Step 5: Lock Down Your Grout, Spacers, and “Scally Cap” Profiles
You might be reading this thinking, “Grout is cheap.” It is, until you order 2,000 sqft of a Daltile brick look tile that requires a 1/8-inch grout joint and you find out the color you chose (say, “Silverado”) is a special order that takes 10 days and costs $65 more per bag (than the stock “Delorean Gray”). Grout is a line item. So are spacers. I’ve had a tile crew show up, ready to set 1,000 sqft of a large format tile, only to find we didn’t order enough of the correct spacer. They wasted an hour going to the hardware store. That’s a $200 labor slippage.
Also, a “scally cap” or a metal profile from Schluter or a competitor? Get that priced separately. It’s rarely included in the tile price. You’ll need it to finish a shower curb or a countertop edge that’s getting tile.
Checkpoint: On the day you place the tile order, place a separate order for grout (quantity calculated), spacers (correct size and enough for the footage), and transition profiles. If you need a “scally cap” or a bullnose, that can be a specific Daltile product, but often it’s a Schiene or Quadec profile from Schluter.
Final Notes & Common Mistakes
I see two recurring mistakes. First, people order just enough tile to cover the floor with a 5% overage. That’s a recipe for a reorder. Second, they don’t account for the “Red Top” or the “Scally Cap” profile until the last minute, causing a job site delay.

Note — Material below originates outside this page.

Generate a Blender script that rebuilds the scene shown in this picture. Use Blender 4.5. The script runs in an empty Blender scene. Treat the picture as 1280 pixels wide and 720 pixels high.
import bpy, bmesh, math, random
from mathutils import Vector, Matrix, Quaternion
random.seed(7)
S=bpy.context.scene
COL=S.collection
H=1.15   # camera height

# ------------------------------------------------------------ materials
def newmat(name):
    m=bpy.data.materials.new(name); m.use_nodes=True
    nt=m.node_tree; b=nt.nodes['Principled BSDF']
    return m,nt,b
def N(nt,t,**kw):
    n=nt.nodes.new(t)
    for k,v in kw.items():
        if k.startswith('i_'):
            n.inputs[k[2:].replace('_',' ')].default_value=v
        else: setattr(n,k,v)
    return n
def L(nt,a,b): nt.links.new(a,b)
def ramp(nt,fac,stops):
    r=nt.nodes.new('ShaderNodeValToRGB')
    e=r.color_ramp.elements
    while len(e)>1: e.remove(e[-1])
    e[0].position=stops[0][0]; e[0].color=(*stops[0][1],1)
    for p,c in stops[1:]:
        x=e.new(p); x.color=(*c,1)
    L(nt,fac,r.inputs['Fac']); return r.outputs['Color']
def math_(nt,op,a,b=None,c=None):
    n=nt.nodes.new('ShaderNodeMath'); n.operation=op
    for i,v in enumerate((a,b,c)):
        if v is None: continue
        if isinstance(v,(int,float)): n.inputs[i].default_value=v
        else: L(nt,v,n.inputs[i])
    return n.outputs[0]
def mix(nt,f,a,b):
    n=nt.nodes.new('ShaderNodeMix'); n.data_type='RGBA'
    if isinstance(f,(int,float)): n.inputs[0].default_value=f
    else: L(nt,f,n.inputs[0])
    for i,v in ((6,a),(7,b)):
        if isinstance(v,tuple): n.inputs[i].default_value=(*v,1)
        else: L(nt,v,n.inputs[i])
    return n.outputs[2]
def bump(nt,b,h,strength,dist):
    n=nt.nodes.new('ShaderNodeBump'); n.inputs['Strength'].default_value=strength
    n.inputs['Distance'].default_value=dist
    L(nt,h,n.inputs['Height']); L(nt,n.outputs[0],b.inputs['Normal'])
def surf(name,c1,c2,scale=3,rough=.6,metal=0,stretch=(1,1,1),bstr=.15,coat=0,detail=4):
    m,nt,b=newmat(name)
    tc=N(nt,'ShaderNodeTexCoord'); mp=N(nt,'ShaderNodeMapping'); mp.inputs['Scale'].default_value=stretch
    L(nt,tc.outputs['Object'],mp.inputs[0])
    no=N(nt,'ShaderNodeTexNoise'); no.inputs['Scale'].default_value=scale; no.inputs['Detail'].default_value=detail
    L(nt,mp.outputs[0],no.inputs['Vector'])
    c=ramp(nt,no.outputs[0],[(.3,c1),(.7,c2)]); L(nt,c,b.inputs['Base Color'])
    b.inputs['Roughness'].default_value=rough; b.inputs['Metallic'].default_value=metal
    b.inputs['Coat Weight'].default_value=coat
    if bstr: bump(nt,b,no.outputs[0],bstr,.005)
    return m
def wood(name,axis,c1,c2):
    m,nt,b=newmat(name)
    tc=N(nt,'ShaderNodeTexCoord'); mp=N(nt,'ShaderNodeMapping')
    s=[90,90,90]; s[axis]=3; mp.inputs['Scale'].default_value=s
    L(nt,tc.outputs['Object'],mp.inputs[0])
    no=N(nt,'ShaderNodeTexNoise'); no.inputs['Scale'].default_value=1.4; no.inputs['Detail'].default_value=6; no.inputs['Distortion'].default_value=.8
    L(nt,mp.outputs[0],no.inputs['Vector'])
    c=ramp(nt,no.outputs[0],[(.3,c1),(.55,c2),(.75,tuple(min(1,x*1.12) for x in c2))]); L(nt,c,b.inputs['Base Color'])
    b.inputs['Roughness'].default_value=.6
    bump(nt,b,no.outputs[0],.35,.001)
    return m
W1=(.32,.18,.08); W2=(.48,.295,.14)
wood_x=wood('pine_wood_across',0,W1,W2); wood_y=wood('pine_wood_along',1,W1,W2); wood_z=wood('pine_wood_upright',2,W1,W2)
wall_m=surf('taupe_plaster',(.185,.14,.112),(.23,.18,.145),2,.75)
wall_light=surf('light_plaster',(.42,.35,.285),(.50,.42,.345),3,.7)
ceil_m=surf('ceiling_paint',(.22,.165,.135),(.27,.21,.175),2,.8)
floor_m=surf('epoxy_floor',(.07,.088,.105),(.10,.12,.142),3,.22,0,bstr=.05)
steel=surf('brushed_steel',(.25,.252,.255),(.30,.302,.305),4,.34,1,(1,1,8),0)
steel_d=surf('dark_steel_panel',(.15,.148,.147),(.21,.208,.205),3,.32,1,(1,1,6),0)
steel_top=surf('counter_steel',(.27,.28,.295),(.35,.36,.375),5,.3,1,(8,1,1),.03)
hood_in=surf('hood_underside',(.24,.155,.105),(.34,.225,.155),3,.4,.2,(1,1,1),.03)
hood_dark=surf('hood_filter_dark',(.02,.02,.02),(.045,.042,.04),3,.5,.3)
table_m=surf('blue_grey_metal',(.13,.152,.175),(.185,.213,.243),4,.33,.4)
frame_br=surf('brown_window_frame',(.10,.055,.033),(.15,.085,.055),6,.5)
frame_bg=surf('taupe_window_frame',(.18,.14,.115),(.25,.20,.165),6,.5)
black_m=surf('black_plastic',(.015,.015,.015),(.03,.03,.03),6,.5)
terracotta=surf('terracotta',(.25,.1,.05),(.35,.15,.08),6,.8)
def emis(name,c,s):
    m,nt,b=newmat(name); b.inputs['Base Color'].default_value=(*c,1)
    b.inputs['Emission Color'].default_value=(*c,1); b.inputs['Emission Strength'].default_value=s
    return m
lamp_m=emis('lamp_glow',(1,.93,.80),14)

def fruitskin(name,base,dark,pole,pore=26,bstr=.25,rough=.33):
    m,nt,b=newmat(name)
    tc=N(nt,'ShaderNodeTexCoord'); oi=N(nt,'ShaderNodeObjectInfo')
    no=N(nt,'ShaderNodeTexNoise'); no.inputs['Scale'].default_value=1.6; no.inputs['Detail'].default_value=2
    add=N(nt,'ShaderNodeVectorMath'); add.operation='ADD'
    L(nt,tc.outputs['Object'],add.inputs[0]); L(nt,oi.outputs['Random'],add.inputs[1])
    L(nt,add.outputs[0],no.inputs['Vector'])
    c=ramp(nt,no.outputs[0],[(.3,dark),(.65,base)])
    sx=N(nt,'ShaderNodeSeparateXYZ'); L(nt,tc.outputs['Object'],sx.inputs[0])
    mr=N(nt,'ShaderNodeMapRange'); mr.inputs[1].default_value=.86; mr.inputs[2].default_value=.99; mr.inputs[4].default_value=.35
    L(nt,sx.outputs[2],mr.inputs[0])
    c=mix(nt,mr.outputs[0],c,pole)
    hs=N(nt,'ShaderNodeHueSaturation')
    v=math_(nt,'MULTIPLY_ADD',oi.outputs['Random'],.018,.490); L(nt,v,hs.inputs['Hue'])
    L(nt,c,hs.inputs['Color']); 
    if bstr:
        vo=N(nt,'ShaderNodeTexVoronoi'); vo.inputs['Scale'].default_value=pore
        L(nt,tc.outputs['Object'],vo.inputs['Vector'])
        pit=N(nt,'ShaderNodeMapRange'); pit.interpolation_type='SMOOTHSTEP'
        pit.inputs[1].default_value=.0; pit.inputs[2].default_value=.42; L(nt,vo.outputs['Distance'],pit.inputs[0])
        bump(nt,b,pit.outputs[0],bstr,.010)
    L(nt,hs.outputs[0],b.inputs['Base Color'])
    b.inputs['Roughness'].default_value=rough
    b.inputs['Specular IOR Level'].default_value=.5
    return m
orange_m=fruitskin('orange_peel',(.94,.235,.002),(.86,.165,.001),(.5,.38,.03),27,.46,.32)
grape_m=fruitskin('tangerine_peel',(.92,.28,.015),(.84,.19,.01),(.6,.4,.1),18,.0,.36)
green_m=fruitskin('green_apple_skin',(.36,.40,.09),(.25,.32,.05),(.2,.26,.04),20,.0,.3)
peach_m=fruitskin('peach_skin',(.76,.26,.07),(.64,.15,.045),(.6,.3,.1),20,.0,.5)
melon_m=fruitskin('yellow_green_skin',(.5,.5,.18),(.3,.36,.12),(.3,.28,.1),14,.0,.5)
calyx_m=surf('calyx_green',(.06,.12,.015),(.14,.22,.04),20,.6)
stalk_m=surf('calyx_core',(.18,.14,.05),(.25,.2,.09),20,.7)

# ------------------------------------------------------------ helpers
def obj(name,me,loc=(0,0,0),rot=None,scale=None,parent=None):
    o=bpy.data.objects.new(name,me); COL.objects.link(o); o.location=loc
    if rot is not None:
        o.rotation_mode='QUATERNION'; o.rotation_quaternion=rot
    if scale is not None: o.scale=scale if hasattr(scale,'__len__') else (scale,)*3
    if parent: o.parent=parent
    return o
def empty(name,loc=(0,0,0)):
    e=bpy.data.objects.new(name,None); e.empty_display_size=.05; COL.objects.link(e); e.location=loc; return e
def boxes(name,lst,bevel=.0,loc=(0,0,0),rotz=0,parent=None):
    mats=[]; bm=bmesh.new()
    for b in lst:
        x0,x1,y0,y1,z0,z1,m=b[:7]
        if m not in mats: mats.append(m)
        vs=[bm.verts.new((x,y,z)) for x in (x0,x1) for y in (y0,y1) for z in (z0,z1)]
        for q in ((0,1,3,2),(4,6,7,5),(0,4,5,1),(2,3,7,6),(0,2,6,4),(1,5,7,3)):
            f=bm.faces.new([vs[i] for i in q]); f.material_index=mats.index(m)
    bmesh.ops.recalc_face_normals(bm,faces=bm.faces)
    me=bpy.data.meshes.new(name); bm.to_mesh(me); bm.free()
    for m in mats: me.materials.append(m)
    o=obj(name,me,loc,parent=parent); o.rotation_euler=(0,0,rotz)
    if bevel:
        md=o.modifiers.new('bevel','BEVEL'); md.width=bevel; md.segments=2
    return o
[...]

A final, honest note: if you’re ordering Daltile Continental Slate Egyptian Beige or Daltile Brick Look Tile, verify the dye lot consistency. I don’t have hard data on industry-wide defect rates for this specific line, but based on my experience across 6 years of orders, my sense is that about 8% of first-time orders from a new dye lot have a color variation that is noticeable to the customer. Order a small sample of the actual production run (like 1 box) before you buy all 500 sqft of it. This is the kind of “pro move” you learn from a hard lesson.